Welcome to Project Car Hell, where you choose your eternity by selecting the project that's the coolest... and the most hellish! We had another too-close-to-call one yesterday, with the Toyota 4x4 Van and the Dodge Caravan Turbo locked in a 176-171 near-tie, according to the Choose Your Eternity poll. Today we're going to escape from Suburban Minivan Land and roll down the mean streets of the Early Gangsta Rap Era, with the kind of rides that Ice-T wannabes might have selected for high-speed runs to Vegas back in the day. And, yes, it's another upstart challenging a mighty PCH Superpower: Japan versus Italy!

It's bad enough shoving a Japanese car into the PCH ring with a Ferrari, but a Honda?
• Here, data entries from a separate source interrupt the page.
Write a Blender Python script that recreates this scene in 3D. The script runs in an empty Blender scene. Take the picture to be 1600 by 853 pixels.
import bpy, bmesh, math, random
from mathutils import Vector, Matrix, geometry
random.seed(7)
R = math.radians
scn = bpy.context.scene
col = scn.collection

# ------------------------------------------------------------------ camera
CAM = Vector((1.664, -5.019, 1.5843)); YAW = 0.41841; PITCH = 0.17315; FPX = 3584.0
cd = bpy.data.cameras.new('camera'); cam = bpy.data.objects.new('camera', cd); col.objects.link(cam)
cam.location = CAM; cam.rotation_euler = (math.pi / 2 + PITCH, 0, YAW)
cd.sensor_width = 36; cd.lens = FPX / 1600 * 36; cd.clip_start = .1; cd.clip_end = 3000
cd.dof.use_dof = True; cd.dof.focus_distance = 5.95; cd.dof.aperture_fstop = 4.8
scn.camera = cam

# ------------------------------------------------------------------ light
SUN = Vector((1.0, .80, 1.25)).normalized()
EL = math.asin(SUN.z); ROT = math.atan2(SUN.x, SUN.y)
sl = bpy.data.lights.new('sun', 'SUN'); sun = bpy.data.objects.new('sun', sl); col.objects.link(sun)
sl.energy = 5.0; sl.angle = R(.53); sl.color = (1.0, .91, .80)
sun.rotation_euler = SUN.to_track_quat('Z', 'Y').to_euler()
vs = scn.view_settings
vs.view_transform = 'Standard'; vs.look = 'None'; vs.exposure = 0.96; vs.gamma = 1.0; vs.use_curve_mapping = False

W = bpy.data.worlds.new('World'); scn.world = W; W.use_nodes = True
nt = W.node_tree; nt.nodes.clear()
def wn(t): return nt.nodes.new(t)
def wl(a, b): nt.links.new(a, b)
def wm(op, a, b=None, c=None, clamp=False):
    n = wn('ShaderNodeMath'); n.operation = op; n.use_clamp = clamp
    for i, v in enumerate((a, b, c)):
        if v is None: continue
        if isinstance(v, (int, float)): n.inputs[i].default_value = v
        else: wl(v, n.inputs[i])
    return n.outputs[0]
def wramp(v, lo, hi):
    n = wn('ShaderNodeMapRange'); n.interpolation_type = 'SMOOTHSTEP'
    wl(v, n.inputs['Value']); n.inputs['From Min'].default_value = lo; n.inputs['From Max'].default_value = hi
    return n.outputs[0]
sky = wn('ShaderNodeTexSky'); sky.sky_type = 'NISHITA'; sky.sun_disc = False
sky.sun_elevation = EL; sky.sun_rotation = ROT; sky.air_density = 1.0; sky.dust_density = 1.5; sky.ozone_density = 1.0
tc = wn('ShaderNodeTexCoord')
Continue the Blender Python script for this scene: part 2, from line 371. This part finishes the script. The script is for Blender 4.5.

However, when you want an NSX yet you don't want to spend more than 20 grand… well, you have to figure that the Soichiro Stamp Of Approval was probably removed from the car (with 50-grit sandpaper) a few years back. And so it is with this 1992 Acura NSX (go here if the ad disappears), which has a "FIRM PRICE" of $18,000. That's below the Kelly Blue Book price, as the seller is quick to point out, and don't worry about mechanical condition because "there were some mechanical problems but they have been fixed." Well, actually, the "clutch needs to be replaced soon and the air conditioning is not running too good," and you can put the interpretation of your choice on that, depending upon whether you're a glass-half-full or glass-bone-dry sort of person. The seller has given all the information he's ever going to provide, so "PLEASE DO NOT CONTACT ME UNLESS ARE REALLY SERIOUS ABOUT BUYING THE CAR!" You got it? We're a little disappointed that the traditional "NO TIRE KICKERS MONEY TALKS BULLSHIT WALKS" part was missing, but at least he knew about the obligatory CAPS LOCK key.
If you've got 18 grand to spend on picking up your Hi Rolla Vegas Shuttle, shouldn't you go right for the Ferrari? A red Ferrari, in fact, like this '86 328GTS, which is currently bid up to a mere $15,100. The pit bosses will be putting on their bulletproof vests when you toss the keys to this car to the valet and step onto the casino floor, and that's no lie. Of course, you have to get the car to the valet in the first place for that, and that means you'll need to spend years some time making with the wrenches first. This car has only 38K miles on the clock, mostly because it has spent "5-7" (which is eBay-ese for "12-15") years sitting… waiting for you to rescue it! The glass is clean and the "under carriage is spotless!!!!!!!" The paint, however, looks like what you'd find on an '85 Chevy Sprint abandoned in a Greyhound station parking lot, and the interior appears to have been used for a few years as a hobo jungle, including campfire. Does it run? Well, it ran when parked, and that should be good enough for anyone? How hard could it be?